- Written task -
State the number of lines in these records that include the word "Python", and add nothing to it.

Records from a data source:

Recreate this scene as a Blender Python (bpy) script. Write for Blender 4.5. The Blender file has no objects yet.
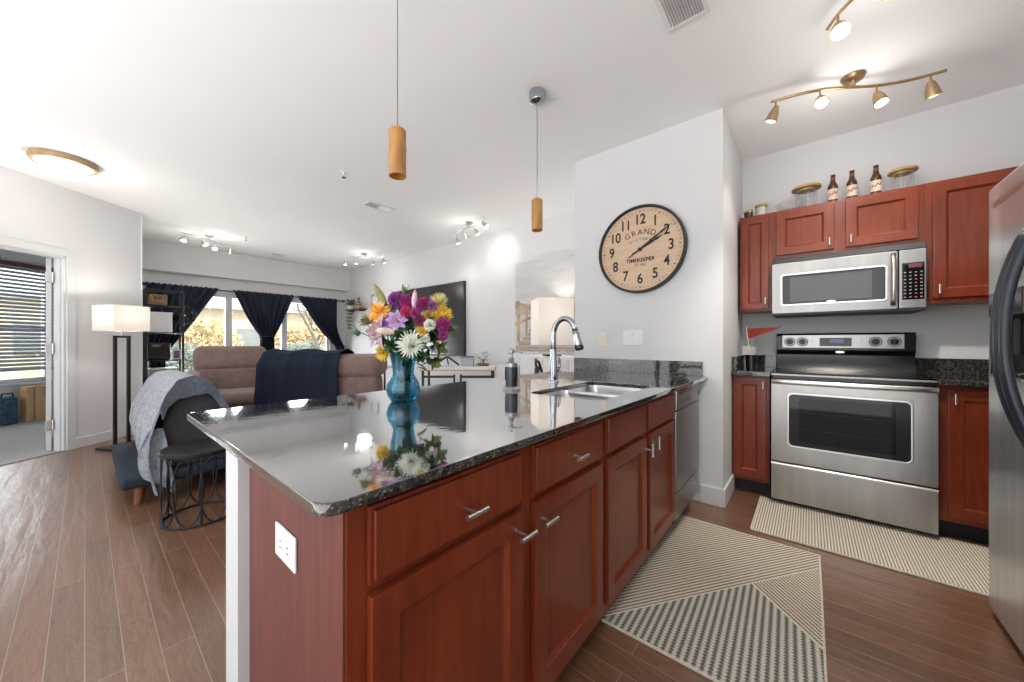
import bpy, bmesh, math, random
from mathutils import Vector, Matrix
R = math.radians
PI = math.pi
random.seed(7)
C = bpy.context.scene.collection
S = bpy.context.scene

# ------------------------------------------------------------------ camera, world, lights, exposure
CAM_H = 1.15
cam = bpy.data.cameras.new('camera')
cam.sensor_width = 36.0
cam.lens = 356.0 / 1024.0 * 36.0
cam.shift_y = 1.0 / 1024.0
cam.clip_start = 0.03
co = bpy.data.objects.new('camera', cam)
C.objects.link(co)
co.location = (0, 0, CAM_H)
co.rotation_euler = (R(90), 0, R(39.8 - 90))
S.camera = co

S.view_settings.view_transform = 'Standard'
S.view_settings.look = 'None'
S.view_settings.gamma = 1.0
S.view_settings.use_curve_mapping = False
S.view_settings.exposure = 0.45
S.cycles.use_denoising = True
S.cycles.max_bounces = 10
S.cycles.diffuse_bounces = 6
S.cycles.glossy_bounces = 5
S.cycles.transmission_bounces = 8
S.cycles.transparent_max_bounces = 12
S.cycles.sample_clamp_indirect = 6.0
S.cycles.caustics_reflective = False
S.cycles.caustics_refractive = False

world = bpy.data.worlds.new('overcast_sky')
S.world = world
world.use_nodes = True
wn = world.node_tree
bg = wn.nodes['Background']
tc = wn.nodes.new('ShaderNodeTexCoord')
sx = wn.nodes.new('ShaderNodeSeparateXYZ')
cr = wn.nodes.new('ShaderNodeValToRGB')
cr.color_ramp.elements[0].position = 0.15
cr.color_ramp.elements[0].color = (1.0, 0.99, 0.98, 1)     # bright lower half, added to light the ceiling from below
cr.color_ramp.elements[1].position = 0.75
cr.color_ramp.elements[1].color = (0.34, 0.37, 0.40, 1)    # overcast sky
e_ = cr.color_ramp.elements.new(0.5)
e_.color = (0.42, 0.425, 0.43, 1)                          # horizon
zr = wn.nodes.new('ShaderNodeMapRange')
zr.inputs[1].default_value = -1.0
zr.inputs[2].default_value = 1.0
wn.links.new(tc.outputs['Generated'], sx.inputs[0])
wn.links.new(sx.outputs['Z'], zr.inputs[0])
wn.links.new(zr.outputs[0], cr.inputs[0])
wn.links.new(cr.outputs[0], bg.inputs['Color'])
bg.inputs['Strength'].default_value = 4.4


def add_light(name, kind, loc, energy, color=(1, 1, 1), size=0.1, target=None, parent=None, spot=60, size_y=None, blend=0.6):
    l = bpy.data.lights.new(name, kind)
    l.energy = energy
    l.color = color
    if kind == 'AREA':
        l.size = size
        if size_y:
            l.shape = 'RECTANGLE'
            l.size_y = size_y
    else:
        l.shadow_soft_size = size
    if kind == 'SPOT':
        l.spot_size = R(spot)
        l.spot_blend = blend
    o = bpy.data.objects.new(name, l)
    C.objects.link(o)
    if target is not None:
        o.rotation_euler = (Vector(target) - Vector(loc)).to_track_quat('-Z', 'Y').to_euler()
    o.location = loc
    if parent is not None:
        o.parent = parent
        o.matrix_parent_inverse = parent.matrix_basis.inverted()
    return o


# daylight pushed in through the living room windows and the bedroom window
add_light('window_daylight', 'AREA', (2.1, 8.75, 1.25), 170, (0.95, 0.98, 1.0), 3.0, (2.1, 5.0, 1.75), size_y=1.7)

_bd = Vector((0.467, 6.50)) + Vector((0.788, 0.616)) * 0.15 + Vector((-0.616, 0.788)) * 2.85
add_light('bedroom_daylight', 'AREA', (_bd.x, _bd.y, 1.5), 34, (0.95, 0.98, 1.0), 1.4, (_bd.x + 0.616 * 2.5, _bd.y - 0.788 * 2.5, 1.2), size_y=1.6)

# ------------------------------------------------------------------ materials
MATS = {}


def mat(name, col, rough=0.5, metal=0.0, var=0.06, scale=18.0, bump=0.0, emit=None, strength=0.0, trans=0.0, ior=1.5,
        stretch=(1, 1, 1), coat=0.0, alpha=1.0, spec=0.5, rvar=0.0, sheen=0.0, detail=4.0, subsurf=0.0):
    if name in MATS:
        return MATS[name]
    m = bpy.data.materials.new(name)
    m.use_nodes = True
    nt = m.node_tree
    b = nt.nodes['Principled BSDF']
    t = nt.nodes.new('ShaderNodeTexCoord')
    mp = nt.nodes.new('ShaderNodeMapping')
    mp.inputs['Scale'].default_value = stretch
    n = nt.nodes.new('ShaderNodeTexNoise')
    n.inputs['Scale'].default_value = scale
    n.inputs['Detail'].default_value = detail
    r = nt.nodes.new('ShaderNodeValToRGB')
    lo = [max(0, c * (1 - var)) for c in col]
    hi = [min(1, c * (1 + var)) for c in col]
    r.color_ramp.elements[0].position = 0.3
    r.color_ramp.elements[1].position = 0.7
    r.color_ramp.elements[0].color = (*lo, 1)
    r.color_ramp.elements[1].color = (*hi, 1)
    L = nt.links.new
    L(t.outputs['Object'], mp.inputs[0])
    L(mp.outputs[0], n.inputs['Vector'])
    L(n.outputs['Fac'], r.inputs[0])
    L(r.outputs[0], b.inputs['Base Color'])
    b.inputs['Roughness'].default_value = rough
    b.inputs['Metallic'].default_value = metal
    b.inputs['IOR'].default_value = ior
    b.inputs['Specular IOR Level'].default_value = spec
    b.inputs['Transmission Weight'].default_value = trans
    b.inputs['Coat Weight'].default_value = coat
    b.inputs['Coat Roughness'].default_value = 0.08
    b.inputs['Alpha'].default_value = alpha
    b.inputs['Sheen Weight'].default_value = sheen
    if rvar:
        mr = nt.nodes.new('ShaderNodeMapRange')
        mr.inputs[3].default_value = max(0.02, rough - rvar)
        mr.inputs[4].default_value = min(1, rough + rvar)
        L(n.outputs['Fac'], mr.inputs[0])
        L(mr.outputs[0], b.inputs['Roughness'])
    if bump:
        bu = nt.nodes.new('ShaderNodeBump')
        bu.inputs['Strength'].default_value = bump
        bu.inputs['Distance'].default_value = 0.01
        L(n.outputs['Fac'], bu.inputs['Height'])
        L(bu.outputs[0], b.inputs['Normal'])
    if emit:
        b.inputs['Emission Color'].default_value = (*emit, 1)
        b.inputs['Emission Strength'].default_value = strength
    MATS[name] = m
    return m


def newmat(name):
    m = bpy.data.materials.new(name)
    m.use_nodes = True
    nt = m.node_tree
    MATS[name] = m
    return m, nt, nt.nodes['Principled BSDF'], nt.links.new


def nd(nt, kind, **kw):
    n = nt.nodes.new(kind)
    for k, v in kw.items():
        if k in n.inputs.keys():
            n.inputs[k].default_value = v
        else:
            setattr(n, k, v)
    return n


def ramp(nt, stops, interp='LINEAR'):
    r = nt.nodes.new('ShaderNodeValToRGB')
    r.color_ramp.interpolation = interp
    e = r.color_ramp.elements
    while len(e) < len(stops):
        e.new(0.5)
    for k, (p, c) in enumerate(stops):
        e[k].position = p
        e[k].color = (*c, 1) if len(c) == 3 else c
    return r


def glass_mat(name, col, mixf, rough=0.02, fres=0.5):
    """thin glass: mostly see-through with some mirror reflection"""
    m, nt, b, L = newmat(name)
    nt.nodes.remove(b)
    tr = nd(nt, 'ShaderNodeBsdfTransparent')
    tr.inputs[0].default_value = (*col, 1)
    gl = nd(nt, 'ShaderNodeBsdfGlossy')
    gl.inputs['Roughness'].default_value = rough
    fr = nd(nt, 'ShaderNodeLayerWeight')
    fr.inputs[0].default_value = 0.35
    ns = nd(nt, 'ShaderNodeTexNoise', Scale=3.0)
    ma = nd(nt, 'ShaderNodeMath', operation='MULTIPLY_ADD')
    ma.inputs[1].default_value = fres
    ma.inputs[2].default_value = mixf
    L(fr.outputs['Fresnel'], ma.inputs[0])
    mx = nd(nt, 'ShaderNodeMixShader')
    L(ma.outputs[0], mx.inputs[0])
    L(tr.outputs[0], mx.inputs[1])
    L(gl.outputs[0], mx.inputs[2])
    L(mx.outputs[0], nt.nodes['Material Output'].inputs[0])
    return m


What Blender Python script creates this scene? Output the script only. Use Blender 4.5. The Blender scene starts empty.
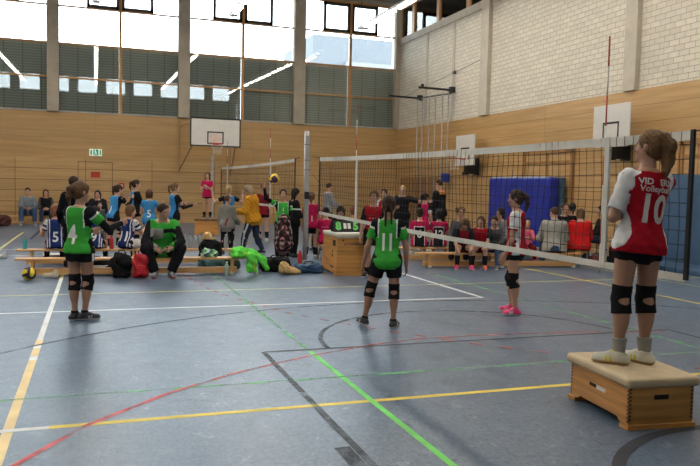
import bpy, bmesh, math, random
import numpy as np
from mathutils import Vector, Matrix
from mathutils.bvhtree import BVHTree
random.seed(7)
SC = bpy.context.scene
COL = SC.collection

# ---------------------------------------------------------------- camera
cam_data = bpy.data.cameras.new('camera')
cam_data.sensor_width = 36.0
cam_data.lens = 36.0 * 720.5 / 700.0
cam_data.clip_end = 300
cam = bpy.data.objects.new('camera', cam_data)
COL.objects.link(cam)
FW = Vector((0.33287486, 0.94080333, -0.06390163))
RT = Vector((0.94297097, -0.33208868, 0.02286624))
UP = RT.cross(FW)
cam.matrix_world = Matrix(((RT.x, UP.x, -FW.x, 0.0), (RT.y, UP.y, -FW.y, 0.0), (RT.z, UP.z, -FW.z, 1.57), (0, 0, 0, 1)))
SC.camera = cam

# ---------------------------------------------------------------- sky and exposure
W = bpy.data.worlds.new('sky'); SC.world = W; W.use_nodes = True
wn = W.node_tree.nodes; wl = W.node_tree.links
bg = wn['Background']
tc = wn.new('ShaderNodeTexCoord'); sp = wn.new('ShaderNodeSeparateXYZ'); rp = wn.new('ShaderNodeValToRGB')
wl.new(tc.outputs['Generated'], sp.inputs[0]); wl.new(sp.outputs['Z'], rp.inputs[0])
rp.color_ramp.elements[0].color = (0.86, 0.92, 1.0, 1); rp.color_ramp.elements[1].color = (0.72, 0.84, 1.0, 1)
wl.new(rp.outputs[0], bg.inputs[0]); bg.inputs[1].default_value = 9.0
LAMP_POWER = 30.0
SC.view_settings.view_transform = 'Standard'
SC.view_settings.look = 'None'
SC.view_settings.gamma = 1.0
SC.view_settings.use_curve_mapping = False
SC.view_settings.exposure = 0.45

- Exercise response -
2